> **Challenge**:
From the first line of the data through the line containing "return np.eye(3) +", return each line exactly.

> **Material for the task**:
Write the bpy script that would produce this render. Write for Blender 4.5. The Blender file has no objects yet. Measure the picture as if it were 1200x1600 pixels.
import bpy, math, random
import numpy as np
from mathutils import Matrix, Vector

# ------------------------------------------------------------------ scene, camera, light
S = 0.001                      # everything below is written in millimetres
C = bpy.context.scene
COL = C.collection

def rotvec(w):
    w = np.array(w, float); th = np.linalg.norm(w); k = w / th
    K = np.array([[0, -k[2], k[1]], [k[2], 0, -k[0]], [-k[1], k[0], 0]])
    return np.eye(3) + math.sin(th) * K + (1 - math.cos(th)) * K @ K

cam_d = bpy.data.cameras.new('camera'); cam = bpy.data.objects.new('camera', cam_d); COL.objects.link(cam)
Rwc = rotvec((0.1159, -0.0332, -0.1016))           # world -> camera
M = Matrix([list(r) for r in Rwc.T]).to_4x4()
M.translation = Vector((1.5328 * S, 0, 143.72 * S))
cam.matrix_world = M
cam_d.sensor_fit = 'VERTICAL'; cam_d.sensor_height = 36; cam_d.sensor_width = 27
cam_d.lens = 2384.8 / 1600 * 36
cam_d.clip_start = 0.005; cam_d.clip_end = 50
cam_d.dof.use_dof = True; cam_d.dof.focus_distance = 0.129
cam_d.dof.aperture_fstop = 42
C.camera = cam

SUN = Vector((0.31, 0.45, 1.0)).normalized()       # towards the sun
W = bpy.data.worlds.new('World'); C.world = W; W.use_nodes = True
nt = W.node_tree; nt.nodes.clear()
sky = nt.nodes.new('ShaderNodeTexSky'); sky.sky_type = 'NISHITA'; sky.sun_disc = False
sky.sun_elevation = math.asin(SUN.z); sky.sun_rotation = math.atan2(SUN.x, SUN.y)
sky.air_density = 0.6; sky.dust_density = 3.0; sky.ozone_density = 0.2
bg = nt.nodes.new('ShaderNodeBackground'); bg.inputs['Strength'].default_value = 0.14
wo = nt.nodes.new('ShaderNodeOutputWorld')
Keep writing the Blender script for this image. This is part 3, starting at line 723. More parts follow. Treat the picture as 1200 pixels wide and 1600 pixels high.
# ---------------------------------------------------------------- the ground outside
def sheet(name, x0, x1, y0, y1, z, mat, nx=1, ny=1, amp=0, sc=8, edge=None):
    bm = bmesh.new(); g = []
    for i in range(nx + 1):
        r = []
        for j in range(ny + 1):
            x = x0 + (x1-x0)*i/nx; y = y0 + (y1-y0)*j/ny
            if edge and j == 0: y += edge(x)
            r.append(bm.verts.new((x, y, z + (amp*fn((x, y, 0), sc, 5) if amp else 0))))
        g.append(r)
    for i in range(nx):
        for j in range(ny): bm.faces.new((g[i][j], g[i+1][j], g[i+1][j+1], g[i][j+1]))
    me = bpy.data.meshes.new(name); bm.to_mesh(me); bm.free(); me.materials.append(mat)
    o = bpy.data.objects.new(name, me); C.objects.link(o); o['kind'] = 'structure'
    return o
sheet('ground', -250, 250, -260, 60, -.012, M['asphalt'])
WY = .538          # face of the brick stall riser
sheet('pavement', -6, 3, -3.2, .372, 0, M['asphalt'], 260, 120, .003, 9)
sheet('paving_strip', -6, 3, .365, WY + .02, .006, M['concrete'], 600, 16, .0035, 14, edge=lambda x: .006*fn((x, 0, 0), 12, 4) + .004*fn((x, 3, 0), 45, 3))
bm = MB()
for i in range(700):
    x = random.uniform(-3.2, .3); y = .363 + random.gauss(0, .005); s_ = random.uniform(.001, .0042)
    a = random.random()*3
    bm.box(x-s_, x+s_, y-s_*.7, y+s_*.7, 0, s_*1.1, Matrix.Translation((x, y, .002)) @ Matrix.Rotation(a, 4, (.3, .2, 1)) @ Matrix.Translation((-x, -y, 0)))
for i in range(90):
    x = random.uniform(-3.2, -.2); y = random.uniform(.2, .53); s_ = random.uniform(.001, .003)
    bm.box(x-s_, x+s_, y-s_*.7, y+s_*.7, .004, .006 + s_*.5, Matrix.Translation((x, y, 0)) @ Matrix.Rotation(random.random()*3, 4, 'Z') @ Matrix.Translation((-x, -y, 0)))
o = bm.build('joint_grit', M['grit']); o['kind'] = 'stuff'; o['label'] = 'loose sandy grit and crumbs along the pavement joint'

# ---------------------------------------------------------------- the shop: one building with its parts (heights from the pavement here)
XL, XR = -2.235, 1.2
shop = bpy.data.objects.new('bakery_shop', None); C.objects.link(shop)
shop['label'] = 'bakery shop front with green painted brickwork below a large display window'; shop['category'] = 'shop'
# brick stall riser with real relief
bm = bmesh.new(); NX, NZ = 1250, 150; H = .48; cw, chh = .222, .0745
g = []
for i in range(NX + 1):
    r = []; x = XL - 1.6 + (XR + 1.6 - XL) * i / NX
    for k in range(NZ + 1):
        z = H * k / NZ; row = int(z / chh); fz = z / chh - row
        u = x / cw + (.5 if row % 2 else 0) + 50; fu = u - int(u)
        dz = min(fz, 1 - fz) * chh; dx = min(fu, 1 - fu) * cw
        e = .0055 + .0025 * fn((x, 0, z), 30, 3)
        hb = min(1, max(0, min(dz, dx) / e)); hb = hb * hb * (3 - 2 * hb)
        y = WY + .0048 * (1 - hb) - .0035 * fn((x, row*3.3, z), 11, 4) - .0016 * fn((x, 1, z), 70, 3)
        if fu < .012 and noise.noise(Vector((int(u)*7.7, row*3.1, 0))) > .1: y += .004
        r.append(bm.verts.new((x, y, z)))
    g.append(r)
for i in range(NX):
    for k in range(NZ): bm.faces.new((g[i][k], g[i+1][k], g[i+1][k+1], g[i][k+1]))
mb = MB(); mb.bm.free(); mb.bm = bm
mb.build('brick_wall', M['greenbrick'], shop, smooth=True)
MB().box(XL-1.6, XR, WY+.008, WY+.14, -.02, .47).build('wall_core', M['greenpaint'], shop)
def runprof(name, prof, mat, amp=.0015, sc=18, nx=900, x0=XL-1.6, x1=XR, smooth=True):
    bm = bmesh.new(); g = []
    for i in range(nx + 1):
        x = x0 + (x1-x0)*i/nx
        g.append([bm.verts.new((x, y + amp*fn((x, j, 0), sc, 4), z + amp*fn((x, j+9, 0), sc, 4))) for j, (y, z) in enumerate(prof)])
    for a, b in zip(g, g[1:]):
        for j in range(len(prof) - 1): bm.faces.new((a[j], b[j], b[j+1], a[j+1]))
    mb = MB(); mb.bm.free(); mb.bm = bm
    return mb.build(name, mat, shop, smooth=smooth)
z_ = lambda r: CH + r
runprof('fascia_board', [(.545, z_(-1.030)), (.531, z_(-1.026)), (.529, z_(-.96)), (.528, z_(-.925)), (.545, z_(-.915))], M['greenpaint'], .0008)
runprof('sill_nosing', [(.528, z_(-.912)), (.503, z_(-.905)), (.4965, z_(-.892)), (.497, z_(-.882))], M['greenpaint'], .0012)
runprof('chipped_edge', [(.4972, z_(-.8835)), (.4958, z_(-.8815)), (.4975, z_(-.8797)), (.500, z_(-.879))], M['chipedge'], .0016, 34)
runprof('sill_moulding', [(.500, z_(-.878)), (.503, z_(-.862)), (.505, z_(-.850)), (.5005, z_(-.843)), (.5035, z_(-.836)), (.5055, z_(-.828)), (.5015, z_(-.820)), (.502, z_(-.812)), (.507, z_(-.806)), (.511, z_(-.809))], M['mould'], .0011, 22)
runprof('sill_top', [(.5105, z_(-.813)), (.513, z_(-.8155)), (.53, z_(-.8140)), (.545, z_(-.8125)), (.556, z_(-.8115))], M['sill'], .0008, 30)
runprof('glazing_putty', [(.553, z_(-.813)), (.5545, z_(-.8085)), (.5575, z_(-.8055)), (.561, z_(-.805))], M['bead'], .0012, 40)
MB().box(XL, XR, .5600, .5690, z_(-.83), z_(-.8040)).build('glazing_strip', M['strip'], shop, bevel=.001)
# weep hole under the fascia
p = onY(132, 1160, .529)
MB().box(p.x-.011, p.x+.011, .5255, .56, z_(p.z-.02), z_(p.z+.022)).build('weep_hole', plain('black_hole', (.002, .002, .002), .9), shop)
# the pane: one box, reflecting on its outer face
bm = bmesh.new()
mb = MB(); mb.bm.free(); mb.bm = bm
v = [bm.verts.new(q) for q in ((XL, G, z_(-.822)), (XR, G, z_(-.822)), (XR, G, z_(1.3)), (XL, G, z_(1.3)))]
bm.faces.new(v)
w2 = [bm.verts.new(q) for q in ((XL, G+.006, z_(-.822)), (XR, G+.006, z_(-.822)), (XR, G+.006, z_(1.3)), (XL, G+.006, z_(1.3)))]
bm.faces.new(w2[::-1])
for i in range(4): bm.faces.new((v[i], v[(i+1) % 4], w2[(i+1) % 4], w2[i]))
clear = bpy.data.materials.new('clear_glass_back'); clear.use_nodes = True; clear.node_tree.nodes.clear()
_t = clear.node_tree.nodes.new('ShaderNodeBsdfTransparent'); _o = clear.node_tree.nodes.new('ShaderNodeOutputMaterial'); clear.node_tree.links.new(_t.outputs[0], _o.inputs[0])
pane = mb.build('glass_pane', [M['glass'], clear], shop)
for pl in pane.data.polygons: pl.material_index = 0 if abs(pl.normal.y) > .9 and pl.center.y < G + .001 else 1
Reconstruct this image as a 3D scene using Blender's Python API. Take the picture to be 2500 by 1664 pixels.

> **Result below**:
Write the bpy script that would produce this render. Write for Blender 4.5. The Blender file has no objects yet. Measure the picture as if it were 1200x1600 pixels.
import bpy, math, random
import numpy as np
from mathutils import Matrix, Vector

# ------------------------------------------------------------------ scene, camera, light
S = 0.001                      # everything below is written in millimetres
C = bpy.context.scene
COL = C.collection

def rotvec(w):
    w = np.array(w, float); th = np.linalg.norm(w); k = w / th
    K = np.array([[0, -k[2], k[1]], [k[2], 0, -k[0]], [-k[1], k[0], 0]])
    return np.eye(3) + math.sin(th) * K + (1 - math.cos(th)) * K @ K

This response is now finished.